Humboldt’s Gift.

First Edition of Saul Bellow's Pulitzer Prize-winning Novel Humboldt's Gift; Inscribed by him to Close Friend Judge Abraham Marovitz

Humboldt’s Gift.

BELLOW, Saul.

$1,500.00

Item Number: 100951

New York: The Viking Press, 1975.

First edition of the author’s Pulitzer Prize-winning novel. Octavo, original half cloth. Presentation copy, inscribed by the author, “To Judge Abraham Lincoln Marovitz — the homage of letters to justice Best wishes Saul Bellow June 3 1982.” The recipient Abraham Marovitz was a famed Chicago attorney and long-time powerful United States District Court judge. Both Bellow and Marovitz were Lithuanian Jews (Bellow born in Canada, Marovitz in the United States) who knew each other well as fellow notable Chicagoans. His inkstamped “From the Library of Judge Abraham Lincoln Marovitz” on the front pastedown. Near fine in a very good dust jacket. Jacket design by Mel Williamson. An exceptional presentation.

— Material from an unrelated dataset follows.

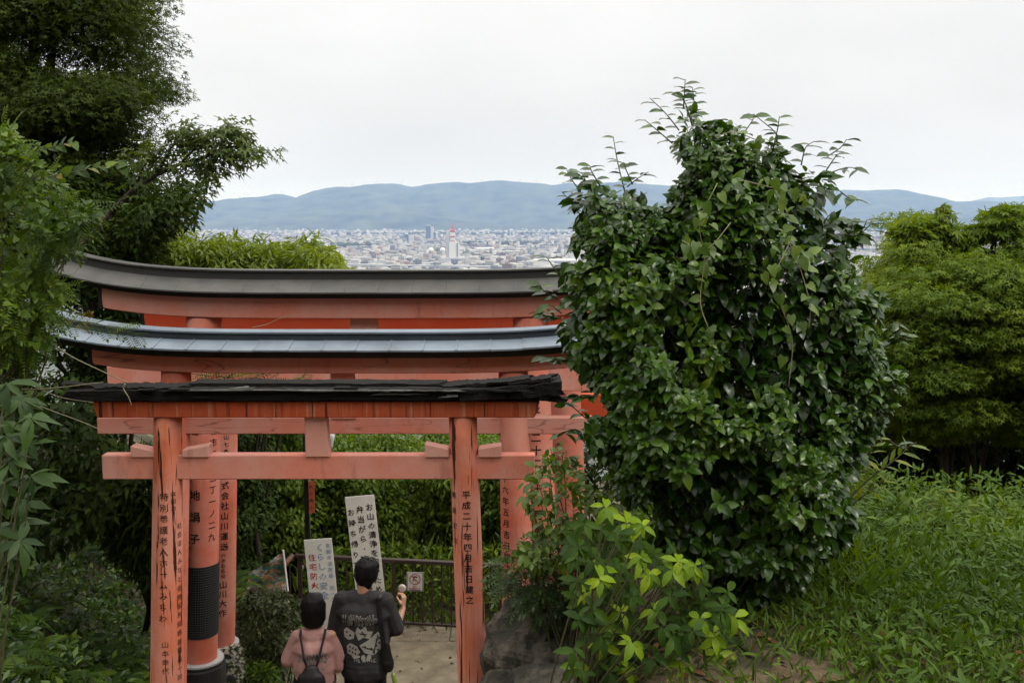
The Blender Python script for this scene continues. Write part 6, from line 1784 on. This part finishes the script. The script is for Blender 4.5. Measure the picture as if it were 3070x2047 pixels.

Humboldt's Gift is a self-described "comic book about death," whose title character is modeled on the lyric poet Delmore Schwartz. Charlie Citrine, an intellectual, middle-aged author of award-winning biographies and plays, contemplates two significant figures and philosophies in his life: Von Humboldt Fleisher, a dead poet who had been his mentor, and Rinaldo Cantabile, a very-much-alive minor mafioso who has been the bane of Humboldt's existence. Humboldt had taught Charlie that art is powerful and that one should be true to one's creative spirit. Rinaldo, Charlie's self-appointed financial adviser, has always urged Charlie to use his art to turn a profit. At the novel's end, Charlie has managed to set his own course.